A “Reality Check” for Emerging Families

A “Reality Check” for Emerging Families

By: Liberty Publishing, Inc.

Steven and Pamela Jackson, both in their late twenties, have been married for five years. Steven is a customer service supervisor for a newspaper distribution company and Pamela works as a receptionist at a large bank. During the early years of their marriage, they enjoyed a lifestyle supported by two incomes. Without children, they were able to be somewhat carefree about their spending.

Now, however, they are contemplating having children and are raising questions about the financial implications of enlarging their family. Although their jobs seem relatively secure, they have friends who work for downsized companies and who are less certain of their financial futures. Moreover, some of their friends have lost their jobs and are going through difficult transitions.

Discussions with family and friends have led them to the conclusion that uncertainty may be the defining characteristic of their generation. Some of this uncertainty is tied to rapid technological changes, and some is the result of the realization that they personally may be responsible for providing for themselves much of what was previously provided by others (e.g., pensions by employers; social programs by the government).

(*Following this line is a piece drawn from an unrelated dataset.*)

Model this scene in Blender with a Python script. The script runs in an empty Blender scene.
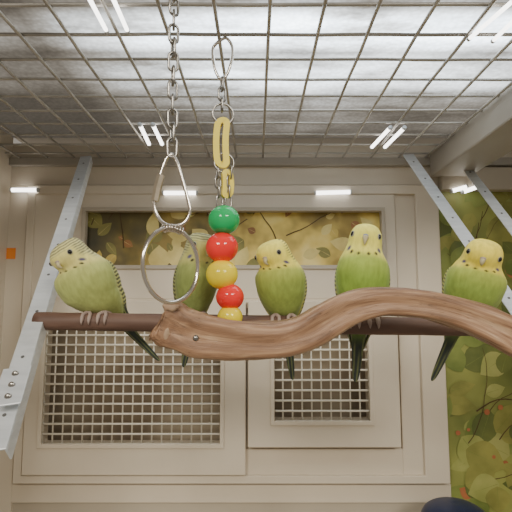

Here are some of the issues that now concern the Jacksons as they look to the future:

  • Will corporate downsizing eventually catch up to them? Even if Pamela intends to return to work full-time after having a baby, how would they cope if one of them should lose their job?
  • What about the world of work in general? Will they go through several career transitions over the course of their working lives due to an economy that might be changing constantly? Is there a way to protect themselves financially?
  • With their college days not too far behind them, they realize their parents made sacrifices to send them to good schools. How difficult will it be for them to save for a child’s education? What about saving for more than one child?
  • They both participate in 401(k) plans at work, but will they be able to save enough for a comfortable retirement? What about Social Security? Will the system change significantly?
  • Will they be protected should they become disabled?

By discussing the various alternative solutions to the difficult questions above, Steven and Pamela hope to arrive at a realistic assessment of what they should and should not do financially, what they can and cannot afford, and what sacrifices they might need to make to assure financial security for both today and tomorrow. They know their spending choices will have to be made carefully, and that preparing for a bright financial future will require setting goals now.

As the Jacksons look to expand their family, their financial planning today will make them less likely to be caught off guard by sudden economic or personal changes tomorrow.